Barron’s Analyst Recommends Seaspan (SSW)
Posted on Thursday, July 3rd, 2008 | In Current Market News, Stocks to WatchNaureen Malik of Barron’s doesn’t believe that investors are giving Seaspan the credit that it deserves:
a. investors have sold off shipping stocks amid expectations of a slowdown in global trade.
b. But Seaspan, the largest pure-play shipping company that focuses on transporting consumer products, should sail smoothly through these choppy waters.
c. Company has no exposure to volatile spot prices, thanks to 10-12 year contracts it has locked in for its entire fleet, including ships that it is having built over the next few years. The market, though, isn’t differentiating between Seaspan’s long-term model and others that have short-or-medium term contracts.
d. At $22.82, the shares have sunk 31% over the past 12 months versus a 9% decline in Dow Jones U.S. Marine Transportation Index.
e. A string of earnings gains should cause the stock to bounce back
f. Seaspan’s aggressive growth plan will more than double its fleet from 30 to 68 ships through 2011. While this has disconcerted some, the management team has been conservative. Financing for these ships has already been secured at attractive interest rates (6.1% for nearly 13 years) and every new vessel being built is backed by a long-term charter with a major ocean liner.
g. Seaspan has $7.1 billion of revenues locked in through its contracts, pointing to solid cash and dividend growth ahead.
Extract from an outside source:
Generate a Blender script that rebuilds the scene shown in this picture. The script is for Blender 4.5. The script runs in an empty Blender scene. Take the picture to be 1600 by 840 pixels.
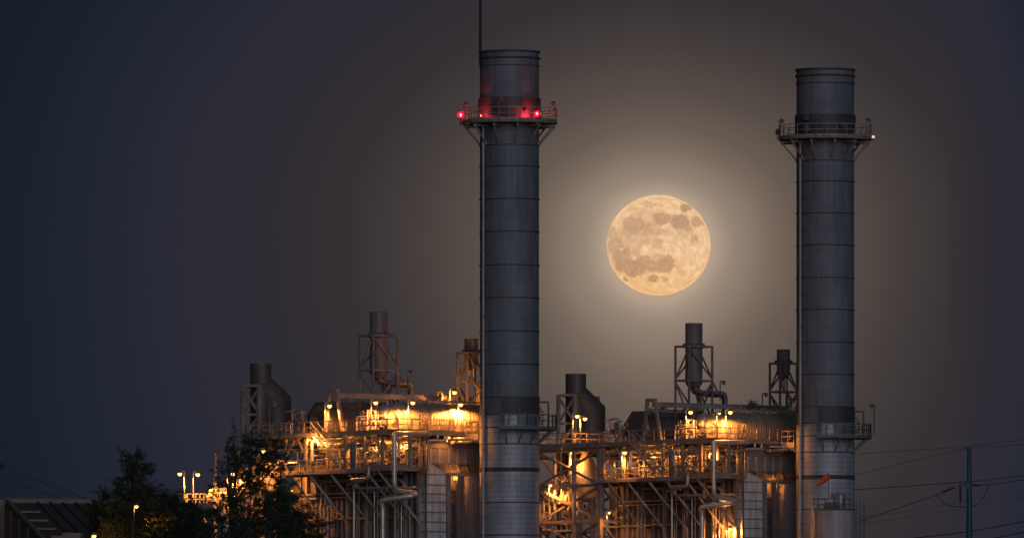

h. Seaspan is considered a “synthetic MLP,” or master limited partnership, common in the energy industry; the dividend income is taxed at blended rate of 3%. [About 80% of dividend income is taxed as return on capital while the remaining is taxed at the standard 15% rate.]
i. Seaspan now has seven customers, up from two in 2005, but China makes up 60% of its business.
j. Ocean liners are outsourcing more than 50% of their vessels to companies like Seaspan rather than owning them compared to just 15-20% in the early 90s.